MOOC X-Games

johnson51-cqo-0001-0In the last couple of weeks I have spent some time off-piste with academic colleagues from other universities who have been delivering MOOCs this year.

Engaging in MOOCs was always a bit of a leap into the unknown, these colleagues look like they have been engaging in a high adrenalin extreme sport. They  have come back grinning from ear to ear. For them it has been a total rush.

Perhaps this is what the X actually stands for, these are the new education  x-games and there’s a hunger for it.

Putting yourself out there, not knowing how it will feel, managing the experience of mediating learners in their thousands and surviving unscathed*. They want to do it again and again, and they want to know ‘what’s next?’

They also recognise the role of support teams who made it possible.   The striking benefit for institutions, beyond the increased dopamine levels of the individual  teaching academic, is the renewed boost to the engagement of academic colleagues with the learning technology/ edtech/ instructional design/ media production teams on campus.

When you are standing at the top about to jump, the support teams play a vital part in getting you there safely and supporting you when things get hairy.  They do the heavy lifting, they test the equipment,  they’ve got your back. They do their best to  help you manage the the high number of inherently uncontrollable variables. They give you the best advice they can on environmental conditions based on expertise and the best data they have.

Once you have  had that experience together,  you want to do more, you spread the word, you tell others how much fun it is, you encourage them to try too.   There is now  a queue of people, mustered, kitted up and ready step out into the void.

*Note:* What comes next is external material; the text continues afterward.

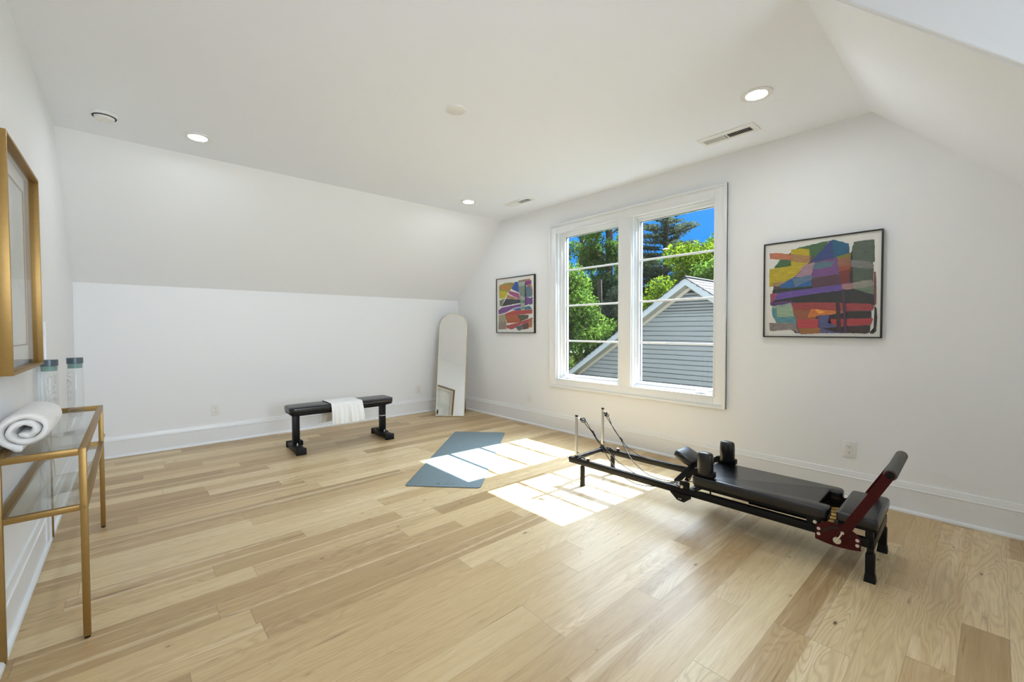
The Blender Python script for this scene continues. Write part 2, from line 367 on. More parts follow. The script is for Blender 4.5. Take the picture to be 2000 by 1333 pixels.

Given Oxford’s key role in the development of extreme and dangerous sports**, and colleagues’ interest in rejecting authority and the status quo, I  do think it is a shame we are missing  this opportunity to  push new boundaries. But there’s still time.

As with sport, whilst traditional educational success criteria may be adopted when assessing performance, extreme teaching performers tend to reject unified judging methods, with different MOOCs employing their own ideals and having the ability to evolve their activities with new  developments in the space. That is what makes it edgy, the experience will be different every time.

Some new variations of adrenalin MOOCing I predict we will soon see include:

Team Moocs:  There are not many extreme team sports, they tend to be solitary pursuits, but while at the moment  most MOOCs are delivered and badged as individual institutions,  colleagues will increasingly work together across disciplines and institutions to team teach, probably on several MOOCs in parallel.

Rapid response MOOCs:  MOOCs have broken free of traditional course approval timescales. Once the production processes are established, it is just a matter of how agile and cutting edge your content can be, and this is what the elite universities really have to offer***. Need a global food security expert today?  Just pop across the campus. Need a ‘History of the Crimea’ MOOC? No problem.

Just in time MOOCs: Looking ahead, MOOC-able moments abound. Which Scottish university has a referendum MOOC up its sleeve?  Will the BBC and FutureLearn launch a raft of Great War centenary MOOCs ? Who amongst us will charm the Irish diaspora family history market with an Easter Rising MOOC this time in 2016?

21st Century MOOCing:  Who will harness the power of the crowd to think on the big global questions? MOOC learners (and teachers) are predominately smart cookies with time on their hands, enquiring minds and a motivation to  venture into new lines of enquiry. Lets go there with them.

South-South MOOCs:  At the moment MOOCs are predominately global northern in language, pedagogy and presumption. There is no reason why this should not change.

Relationship MOOCs:  Currently most institutions are offering a spread of single-topic MOOCs. MOOC learners are showing an appetite for taking one after another. Clusters of  topics and themes  for progression will offer  opportunities for increased ‘hook in’ to individual institutions. Institutions will begin to establish lasting relationships with their MOOC alumni.

Big data MOOCs: Hands up who has big data sets they think the public could do interesting things with?

Maker MOOCs:  With a strong focus on using and learning practical skills and applying them creatively, ‘Maker MOOCs’ will teach new and unique applications of maker technologies (3-d printing, robotics, constructive textiles etc) to encourage invention, sharing, collaboration and prototyping.

Rolling bungee MOOCs:  What do you do if you are getting slated because you have high attrition and drop-out on your MOOCs as they approach the end of the presentation?  Make it a never-ending presentation. No final week. No final metric. Just keep stretching until they reach the end and bounce back.

Skeleton MOOCs: Ditch the fancy kit and padding, put on a pair of goggles, a lycra suit and head down the mountain chin-first on a tea tray.

*There have been casualties, some  have crashed and burned.

** Invented bungee jumping you know.

*** This is something I enjoy very much about the Oxford podcasts- we can turn around new content in a matter of hours.